Soon the Doctor was saddled with another unlikely Companion, in the form of Turlough, whose original backstory threw another big twist into the dynamics on board the TARDIS; he was there to kill the Doctor. It was a tough line to toe for actor Strickson – after all, how does one make the threat real, yet the character not irredeemably unpleasant? Somehow it worked, as Turlough then traveled with the Fifth Doctor through his penultimate adventure.

Finally we turned to the most notable of the Fifth Doctor’s enemies. He began his Regeneration battling the Master, and was plagued by his old nemesis throughout. It was even through the Master’s machinations that he ended up with perhaps his most bizarre Companion, the shape-shifting android Kamelion (though there is a brief clip including Kamelion, not so much as an oblique reference to it is ever made – appropriately enough, as it effectively disappears in every episode until its last, and no one really noticed).

More triumphantly, though, this era saw the return of the Cybermen for the first time in seven years.

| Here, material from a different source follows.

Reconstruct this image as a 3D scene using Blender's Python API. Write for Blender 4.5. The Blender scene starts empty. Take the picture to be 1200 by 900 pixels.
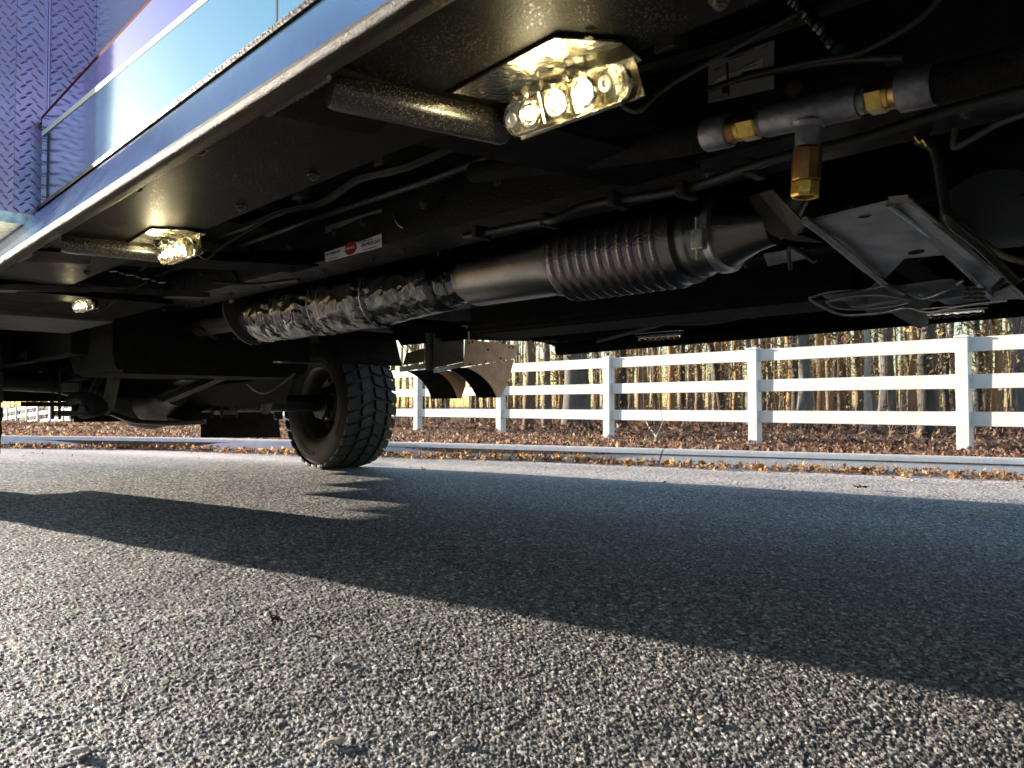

The triumph came in that the return was kept a complete surprise until the on-screen reveal at the end of Episode One (something that clearly could never be done today, with the ubiquity of the Internet and BBC security leaks ~grumble~). It was a great moment for viewers. I can only hope to be part of an audience experiencing something like that some day.

Rounding out the special, Moffat introduces the story chosen to represent Five’s era. The surprise has already been revealed, but even knowing ahead of time that the Cybermen appear, Earthshock is quite a good serial that stands the test of time remarkably well. I know plenty of people who consider Five “their Doctor,” and while I don’t have such an emotional investment, I’ve always liked him. If you’ve never had the opportunity to watch him, the Revisited/Earthshock combo is not a bad place to start.